[SET TASK]:
Write out all entries word for word.

[DATA EXCERPTS]:

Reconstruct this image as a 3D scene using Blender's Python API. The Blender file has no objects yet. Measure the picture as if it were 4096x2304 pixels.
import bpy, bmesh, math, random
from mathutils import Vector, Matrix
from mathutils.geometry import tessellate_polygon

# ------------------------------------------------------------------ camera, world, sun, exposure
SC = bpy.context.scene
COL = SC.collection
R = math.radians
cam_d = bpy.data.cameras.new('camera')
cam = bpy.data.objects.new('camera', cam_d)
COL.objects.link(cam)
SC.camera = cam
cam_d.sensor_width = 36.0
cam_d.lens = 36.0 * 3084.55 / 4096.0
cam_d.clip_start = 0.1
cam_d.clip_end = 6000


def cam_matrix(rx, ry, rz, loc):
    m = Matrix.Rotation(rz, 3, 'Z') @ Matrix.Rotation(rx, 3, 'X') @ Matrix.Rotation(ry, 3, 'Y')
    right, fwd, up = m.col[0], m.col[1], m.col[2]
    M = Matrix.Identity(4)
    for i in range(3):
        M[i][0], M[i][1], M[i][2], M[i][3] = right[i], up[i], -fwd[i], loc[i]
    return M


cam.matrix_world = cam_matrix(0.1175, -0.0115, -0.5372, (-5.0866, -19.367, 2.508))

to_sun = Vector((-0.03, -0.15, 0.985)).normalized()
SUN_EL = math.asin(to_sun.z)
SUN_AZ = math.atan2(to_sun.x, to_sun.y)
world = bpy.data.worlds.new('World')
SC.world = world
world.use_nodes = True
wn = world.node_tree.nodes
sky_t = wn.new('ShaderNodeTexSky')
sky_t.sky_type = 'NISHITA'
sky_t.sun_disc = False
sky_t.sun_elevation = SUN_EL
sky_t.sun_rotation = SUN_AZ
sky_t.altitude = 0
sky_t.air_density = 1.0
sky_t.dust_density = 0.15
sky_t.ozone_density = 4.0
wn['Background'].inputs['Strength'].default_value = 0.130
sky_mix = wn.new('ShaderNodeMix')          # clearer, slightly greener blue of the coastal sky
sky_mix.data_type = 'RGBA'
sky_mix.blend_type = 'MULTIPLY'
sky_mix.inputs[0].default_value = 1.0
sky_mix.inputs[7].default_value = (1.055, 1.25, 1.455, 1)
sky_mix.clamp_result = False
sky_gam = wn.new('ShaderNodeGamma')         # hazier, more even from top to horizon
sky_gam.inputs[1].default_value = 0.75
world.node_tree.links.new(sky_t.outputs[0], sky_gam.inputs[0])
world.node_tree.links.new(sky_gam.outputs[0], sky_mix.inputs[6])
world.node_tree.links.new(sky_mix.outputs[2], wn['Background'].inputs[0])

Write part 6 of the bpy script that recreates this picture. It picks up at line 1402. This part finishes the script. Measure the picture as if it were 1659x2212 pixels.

[CORRECT OUTPUT]:
Reconstruct this image as a 3D scene using Blender's Python API. The Blender file has no objects yet. Measure the picture as if it were 4096x2304 pixels.
import bpy, bmesh, math, random
from mathutils import Vector, Matrix
from mathutils.geometry import tessellate_polygon

# ------------------------------------------------------------------ camera, world, sun, exposure
SC = bpy.context.scene
COL = SC.collection
R = math.radians
cam_d = bpy.data.cameras.new('camera')
cam = bpy.data.objects.new('camera', cam_d)
COL.objects.link(cam)
SC.camera = cam
cam_d.sensor_width = 36.0
cam_d.lens = 36.0 * 3084.55 / 4096.0
cam_d.clip_start = 0.1
cam_d.clip_end = 6000


def cam_matrix(rx, ry, rz, loc):
    m = Matrix.Rotation(rz, 3, 'Z') @ Matrix.Rotation(rx, 3, 'X') @ Matrix.Rotation(ry, 3, 'Y')
    right, fwd, up = m.col[0], m.col[1], m.col[2]
    M = Matrix.Identity(4)
    for i in range(3):
        M[i][0], M[i][1], M[i][2], M[i][3] = right[i], up[i], -fwd[i], loc[i]
    return M


cam.matrix_world = cam_matrix(0.1175, -0.0115, -0.5372, (-5.0866, -19.367, 2.508))

to_sun = Vector((-0.03, -0.15, 0.985)).normalized()
SUN_EL = math.asin(to_sun.z)
SUN_AZ = math.atan2(to_sun.x, to_sun.y)
world = bpy.data.worlds.new('World')
SC.world = world
world.use_nodes = True
wn = world.node_tree.nodes
sky_t = wn.new('ShaderNodeTexSky')
sky_t.sky_type = 'NISHITA'
sky_t.sun_disc = False
sky_t.sun_elevation = SUN_EL
sky_t.sun_rotation = SUN_AZ
sky_t.altitude = 0
sky_t.air_density = 1.0
sky_t.dust_density = 0.15
sky_t.ozone_density = 4.0
wn['Background'].inputs['Strength'].default_value = 0.130
sky_mix = wn.new('ShaderNodeMix')          # clearer, slightly greener blue of the coastal sky
sky_mix.data_type = 'RGBA'
sky_mix.blend_type = 'MULTIPLY'
sky_mix.inputs[0].default_value = 1.0
sky_mix.inputs[7].default_value = (1.055, 1.25, 1.455, 1)
sky_mix.clamp_result = False
sky_gam = wn.new('ShaderNodeGamma')         # hazier, more even from top to horizon
sky_gam.inputs[1].default_value = 0.75
world.node_tree.links.new(sky_t.outputs[0], sky_gam.inputs[0])
world.node_tree.links.new(sky_gam.outputs[0], sky_mix.inputs[6])
world.node_tree.links.new(sky_mix.outputs[2], wn['Background'].inputs[0])

Write part 6 of the bpy script that recreates this picture. It picks up at line 1402. This part finishes the script. Measure the picture as if it were 1659x2212 pixels.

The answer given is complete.